I  Greci scrivevano sulle lapidi dei soldati valorosi morti nelle battaglie :hèstos, cioè “ vivo, eretto, desto”, per indicare lo stato di un’umanità che, a volte, supera anche la morte,secondo il grado di consapevolezza, di intellizione ed interpretazione del mondo, del tutto, raggiunto. Interpretare è capire e quindi esserne consapevoli; per questo la giustizia come interpretazione dei fatti è l’unica garanzia di qualcosa di vivo e profondo che non si risolve in una passiva sudditanza al potere coattivo, ma estraneo, delle leggi.

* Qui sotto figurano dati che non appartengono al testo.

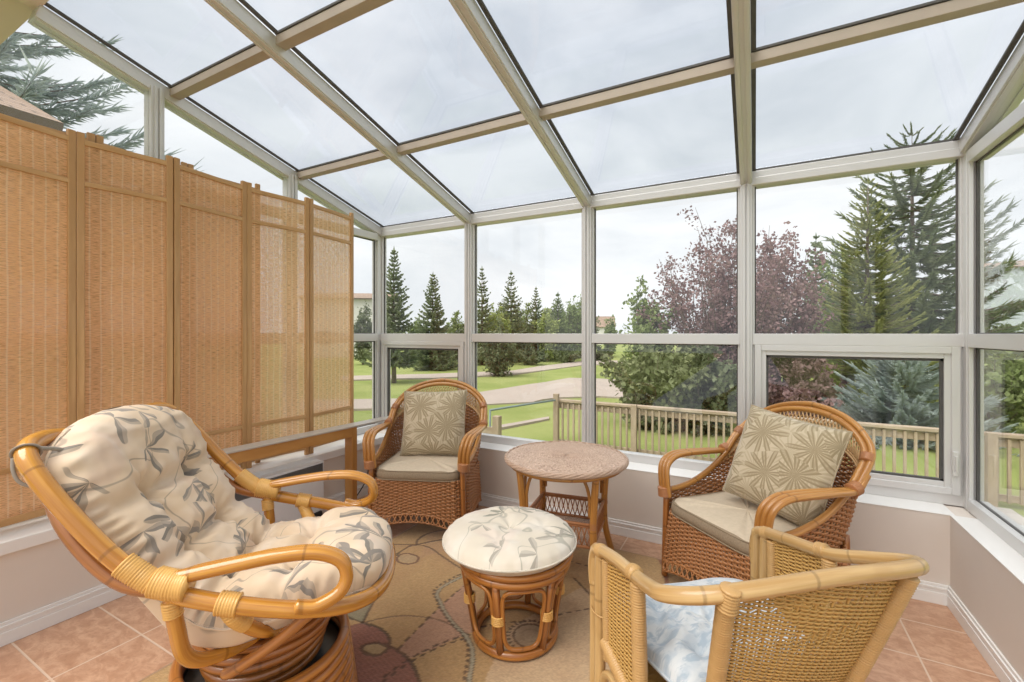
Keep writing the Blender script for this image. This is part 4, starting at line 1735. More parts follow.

 Quest’acqua che chiediamo in ginocchio, questa sete di giustizia che oggi abbiamo in tutto l’intero mondo,non verrà mai finchè non avremo  graffiato il baratro profondo di tutte le nostre debolezze, di tutti i nostri dolori, consumato tutto il fuoco, accettato e perdonato tutto il male che altri inevitabilmente ci infliggono per  necessaria convivenza. Non chiediamo la parola “giustizia” come il senso labile usato per il perituro commercio quotidiano di abitudini reiterate, né come ricompensa per la nostra esclusiva edificazione personale. Chiediamo il senso di questa parola, “giustizia”, come conquista personale prima di tutto, ciò che ci rende vivi, desti, vigili, hèstos… appunto.
E tutto questo non  può che partire che dall’interpretazione dell’uomo, dei fatti e del mondo che lo circonda:dalla sua incessante evoluzione, dallo slancio verso l’ubermensch, quell’oltreuomo che Nietzsche aveva delineato come destino evolutivo, formativo,divino perfino a nostro avviso… dell’uomo  ma che un coacervo di scimmie e babbuini ha ridotto a poche banali ed aberranti affermazioni “contro” l’uomo, elevando muri di razzismi e cortine di particolarismi che riducono piuttosto ogni uomo al burattino di se stesso.
E per concludere queste nostre poche riflessioni, dulcis in fundo… possiamo anche affermare che questo saggio giudizio che discerne il bene dal male, il giusto dall’ingiusto, e che massimamente si esprime in coloro che vengono chiamati a cariche di maggiori responsabilità… non può che rivelarsi nel suo immenso valore quando, giunti alle soglie di un certo fisiologico decadimento, prende finalmente atto di come quel meritato compimento di tutta una vita si realizzi in pieno solo  nell’agognato pensionamento.
Anche questa è giustizia, anche questa è legalità: per sé e per gli altri.